Dans le domaine du « malhoun », Moulay Abdelaziz Tahiri est incollable. Aussi le groupe met-il à profit le savoir du transfuge pour redonner vie à des « quasidas » tombées dans l’oubli. « Tel qu’il était chanté, le malhoun ne pouvait séduire les jeunes. Les paroles étaient dites d’une voix monocorde, les mots étaient hermétiques, souligne Tahiri. Nous nous sommes employés à le rendre accessible. » Ils y réussissent haut la main, si l’on en juge par le superbe engouement des jeunes pour les deux morceaux d’anthologie que sont « Chamâa » et « Lotfya ». Auréolés de ce triomphe, Jil Jilala continuent de creuser le sillon, avec brio, jusqu’à ce que Moulay Abdelaziz Tahiri ne leur brûle la politesse. Nous sommes en 1985. Mahmoud Saâdi a mis les voiles deux ans plus tôt, Mustapha Baqbou est appelé à la rescousse. L’harmonie tant enviée du groupe commence à s’effriter. Inexorablement. Darham, promu maître à bord, a beau se démener comme un beau diable pour sauver les meubles, rien n’y fait. Le groupe pique du nez, il ne fait plus d’audience, son charisme s’évanouit. Même une chanson comme « Ya man âana », pourtant très inspirée, rencontre un insuccès sidérant. Paradoxalement, s’ils n’attirent plus un chat en leur pays, Jil Jilala continuent d’enflammer des légions de spectateurs au-delà des frontières. Voici ce que narre Tunis Hebdo, du 10 août 1987, à l’issue d’un récital qu’ils ont donné dans l’amphithéâtre de Sidi Dhaher : « En sus des gradins, l’énorme, l’impressionnant essaim humain débordait et s’effilochait sur l’aire des courettes environnantes, sur les murettes, sur les marches, sur les rampes et sur l’avant-scène.

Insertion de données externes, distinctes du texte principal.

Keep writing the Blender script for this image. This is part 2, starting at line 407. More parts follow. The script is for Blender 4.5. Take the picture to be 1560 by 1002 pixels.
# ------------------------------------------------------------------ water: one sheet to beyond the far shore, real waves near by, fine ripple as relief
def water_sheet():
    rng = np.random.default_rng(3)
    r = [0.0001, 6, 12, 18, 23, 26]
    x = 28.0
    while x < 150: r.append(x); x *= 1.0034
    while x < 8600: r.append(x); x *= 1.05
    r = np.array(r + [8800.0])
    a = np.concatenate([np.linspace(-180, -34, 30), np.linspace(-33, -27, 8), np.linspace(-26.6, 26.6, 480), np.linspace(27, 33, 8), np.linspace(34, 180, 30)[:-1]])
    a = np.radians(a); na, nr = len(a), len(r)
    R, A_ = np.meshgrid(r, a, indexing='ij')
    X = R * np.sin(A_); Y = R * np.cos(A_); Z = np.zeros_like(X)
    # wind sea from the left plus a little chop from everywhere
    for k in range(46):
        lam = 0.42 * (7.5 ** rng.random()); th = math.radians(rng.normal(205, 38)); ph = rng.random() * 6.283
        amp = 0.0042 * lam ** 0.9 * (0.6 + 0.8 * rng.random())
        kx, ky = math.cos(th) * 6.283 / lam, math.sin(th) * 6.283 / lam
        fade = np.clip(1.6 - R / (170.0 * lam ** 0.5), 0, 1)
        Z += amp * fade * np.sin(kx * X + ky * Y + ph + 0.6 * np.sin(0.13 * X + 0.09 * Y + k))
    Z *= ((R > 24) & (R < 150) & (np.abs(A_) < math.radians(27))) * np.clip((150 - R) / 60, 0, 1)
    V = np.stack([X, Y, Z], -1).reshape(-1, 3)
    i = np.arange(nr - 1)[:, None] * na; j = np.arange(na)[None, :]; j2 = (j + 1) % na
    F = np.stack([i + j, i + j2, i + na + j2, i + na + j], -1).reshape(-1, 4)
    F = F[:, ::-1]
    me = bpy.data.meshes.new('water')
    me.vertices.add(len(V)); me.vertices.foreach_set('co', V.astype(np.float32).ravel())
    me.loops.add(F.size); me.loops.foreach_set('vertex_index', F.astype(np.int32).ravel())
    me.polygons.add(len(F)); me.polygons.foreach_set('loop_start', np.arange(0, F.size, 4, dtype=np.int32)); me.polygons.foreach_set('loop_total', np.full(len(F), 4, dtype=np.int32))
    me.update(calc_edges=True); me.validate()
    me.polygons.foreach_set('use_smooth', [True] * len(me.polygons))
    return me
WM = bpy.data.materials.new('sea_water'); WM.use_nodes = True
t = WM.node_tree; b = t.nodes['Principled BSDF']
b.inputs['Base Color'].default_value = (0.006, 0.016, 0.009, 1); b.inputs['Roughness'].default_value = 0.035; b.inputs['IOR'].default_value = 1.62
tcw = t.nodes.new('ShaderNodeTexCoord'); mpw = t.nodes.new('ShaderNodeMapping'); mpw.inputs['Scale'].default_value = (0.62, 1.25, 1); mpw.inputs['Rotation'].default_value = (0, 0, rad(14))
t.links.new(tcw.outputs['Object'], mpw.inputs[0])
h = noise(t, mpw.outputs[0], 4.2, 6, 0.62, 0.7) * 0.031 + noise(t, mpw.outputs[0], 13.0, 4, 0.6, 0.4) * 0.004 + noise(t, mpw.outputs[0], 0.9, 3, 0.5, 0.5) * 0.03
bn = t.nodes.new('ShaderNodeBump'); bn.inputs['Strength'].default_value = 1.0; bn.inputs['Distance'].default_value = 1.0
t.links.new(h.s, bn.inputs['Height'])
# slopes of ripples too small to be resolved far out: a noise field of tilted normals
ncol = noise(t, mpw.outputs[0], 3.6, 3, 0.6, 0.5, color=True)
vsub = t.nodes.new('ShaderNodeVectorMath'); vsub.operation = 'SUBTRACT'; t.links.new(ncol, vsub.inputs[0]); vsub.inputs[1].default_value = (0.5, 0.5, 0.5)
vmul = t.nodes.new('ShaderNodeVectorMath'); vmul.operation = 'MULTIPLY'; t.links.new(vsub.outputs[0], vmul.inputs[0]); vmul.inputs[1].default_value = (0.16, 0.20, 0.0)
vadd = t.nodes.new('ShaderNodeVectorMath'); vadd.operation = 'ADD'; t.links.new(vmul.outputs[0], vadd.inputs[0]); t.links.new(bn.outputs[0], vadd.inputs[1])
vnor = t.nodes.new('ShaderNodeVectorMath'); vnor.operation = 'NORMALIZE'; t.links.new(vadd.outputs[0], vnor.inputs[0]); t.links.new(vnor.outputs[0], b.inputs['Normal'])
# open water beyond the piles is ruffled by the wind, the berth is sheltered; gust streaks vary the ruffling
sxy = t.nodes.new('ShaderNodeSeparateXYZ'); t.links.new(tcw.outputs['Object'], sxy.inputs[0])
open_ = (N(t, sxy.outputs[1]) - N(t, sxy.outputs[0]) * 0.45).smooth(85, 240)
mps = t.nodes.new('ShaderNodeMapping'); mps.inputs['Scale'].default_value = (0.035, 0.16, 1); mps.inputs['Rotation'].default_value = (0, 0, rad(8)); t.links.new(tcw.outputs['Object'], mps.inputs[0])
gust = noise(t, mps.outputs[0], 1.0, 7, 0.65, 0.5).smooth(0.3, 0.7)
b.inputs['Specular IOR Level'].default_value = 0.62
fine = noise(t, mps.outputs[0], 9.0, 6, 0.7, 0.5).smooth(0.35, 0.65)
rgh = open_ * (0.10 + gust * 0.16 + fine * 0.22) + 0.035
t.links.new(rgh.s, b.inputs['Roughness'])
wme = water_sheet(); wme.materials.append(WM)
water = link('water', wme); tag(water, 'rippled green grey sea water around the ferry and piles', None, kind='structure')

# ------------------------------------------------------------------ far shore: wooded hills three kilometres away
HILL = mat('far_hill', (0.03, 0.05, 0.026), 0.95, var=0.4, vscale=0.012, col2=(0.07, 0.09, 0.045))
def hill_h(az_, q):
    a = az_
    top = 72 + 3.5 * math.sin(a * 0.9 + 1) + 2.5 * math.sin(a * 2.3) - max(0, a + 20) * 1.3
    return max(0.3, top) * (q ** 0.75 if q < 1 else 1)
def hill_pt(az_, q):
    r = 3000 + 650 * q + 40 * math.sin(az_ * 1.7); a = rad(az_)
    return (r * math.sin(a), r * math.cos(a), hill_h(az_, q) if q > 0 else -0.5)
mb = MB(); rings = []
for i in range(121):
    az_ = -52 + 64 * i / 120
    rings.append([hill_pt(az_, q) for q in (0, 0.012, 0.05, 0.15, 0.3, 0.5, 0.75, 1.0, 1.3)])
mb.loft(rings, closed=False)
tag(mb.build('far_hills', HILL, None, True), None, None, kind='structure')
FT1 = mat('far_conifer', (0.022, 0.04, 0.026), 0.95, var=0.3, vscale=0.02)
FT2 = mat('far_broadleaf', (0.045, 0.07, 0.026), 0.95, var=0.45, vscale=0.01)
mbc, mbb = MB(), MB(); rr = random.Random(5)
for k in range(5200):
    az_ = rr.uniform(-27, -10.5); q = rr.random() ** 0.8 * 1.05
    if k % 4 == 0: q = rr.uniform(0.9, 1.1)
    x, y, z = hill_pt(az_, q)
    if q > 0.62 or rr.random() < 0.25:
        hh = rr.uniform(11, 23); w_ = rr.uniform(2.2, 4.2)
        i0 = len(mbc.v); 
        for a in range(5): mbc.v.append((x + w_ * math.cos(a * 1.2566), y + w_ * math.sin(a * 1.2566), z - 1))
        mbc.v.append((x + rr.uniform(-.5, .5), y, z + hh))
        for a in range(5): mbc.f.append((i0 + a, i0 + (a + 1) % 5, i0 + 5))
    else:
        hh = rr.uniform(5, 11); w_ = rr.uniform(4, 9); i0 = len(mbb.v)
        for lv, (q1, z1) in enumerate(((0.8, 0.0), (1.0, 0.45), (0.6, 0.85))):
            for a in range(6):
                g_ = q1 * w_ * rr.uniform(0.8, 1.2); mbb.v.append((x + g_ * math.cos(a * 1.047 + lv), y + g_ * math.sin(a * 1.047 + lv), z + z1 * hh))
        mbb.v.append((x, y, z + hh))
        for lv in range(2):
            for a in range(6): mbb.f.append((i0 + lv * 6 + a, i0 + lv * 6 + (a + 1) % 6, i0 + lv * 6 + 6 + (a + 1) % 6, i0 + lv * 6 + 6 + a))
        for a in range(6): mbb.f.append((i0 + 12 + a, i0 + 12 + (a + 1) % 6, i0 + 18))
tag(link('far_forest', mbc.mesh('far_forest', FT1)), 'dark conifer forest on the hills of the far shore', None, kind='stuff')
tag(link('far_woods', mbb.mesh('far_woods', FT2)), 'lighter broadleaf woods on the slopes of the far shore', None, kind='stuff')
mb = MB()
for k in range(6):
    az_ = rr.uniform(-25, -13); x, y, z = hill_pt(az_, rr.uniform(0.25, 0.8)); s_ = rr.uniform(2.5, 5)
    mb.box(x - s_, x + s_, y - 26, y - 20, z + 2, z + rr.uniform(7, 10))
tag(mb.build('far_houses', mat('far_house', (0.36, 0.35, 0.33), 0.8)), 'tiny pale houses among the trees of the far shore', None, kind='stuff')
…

Trois mille têtes, et même davantage, à se supporter mutuellement dans un espace initialement conçu pour offrir 2 500 places. » Vérité en-deçà des Pyrénées, erreur au-delà, disait le bon Blaise qui connaissait ses classiques. Jil Jilala ne sont plus prophètes en leur pays. L’accueil réfrigérant qui leur est fait, en juillet 1995, lors du Festival de Rabat, en est l’amère preuve. Pour autant, ils ne raccrochent pas les crampons. Coup de grâce : en septembre 1995, Mohamed Darham se résout à quitter le navire en perdition. Pour une histoire de fric, qui l’aurait opposé à un autre membre du groupe, murmure-t-on.
Serait-ce la déroute finale ? Que nenni ! Quelque temps plus tard, Mahmoud Saâdi et Moulay Abdelaziz Tahiri débarquent avec fracas. Ils entendent prendre les choses en main. Ils commencent par donner un bon coup de balai : Mustapha Baqbou et Hassan Meftah sont vivement éconduits, Sakina est reconduite, un jeune lauréat du Conservatoire de Casablanca, Saïd Adraoui, est invité à faire ses premières gammes. Six mois plus tard, un album dûment mijoté, « Addami wa Rami », voit je jour. Il passe cruellement inaperçu. Vexés, Saâdi, ensuite Tahiri, reprennent leurs cliques et leurs claques. Le groupe est défait. Mais il n’est pas dissous. Moulay Tahar Al Asbahani, qui en tient désormais les commandes, rameute Baqbou et Meftah, afin de le recomposer. Décidément, Jil Jilala ont le don prodigieux de renaître de leurs cendres, au grand bonheur des nostalgiques du temps des fleurs. Et pour que le bon grain ne meure.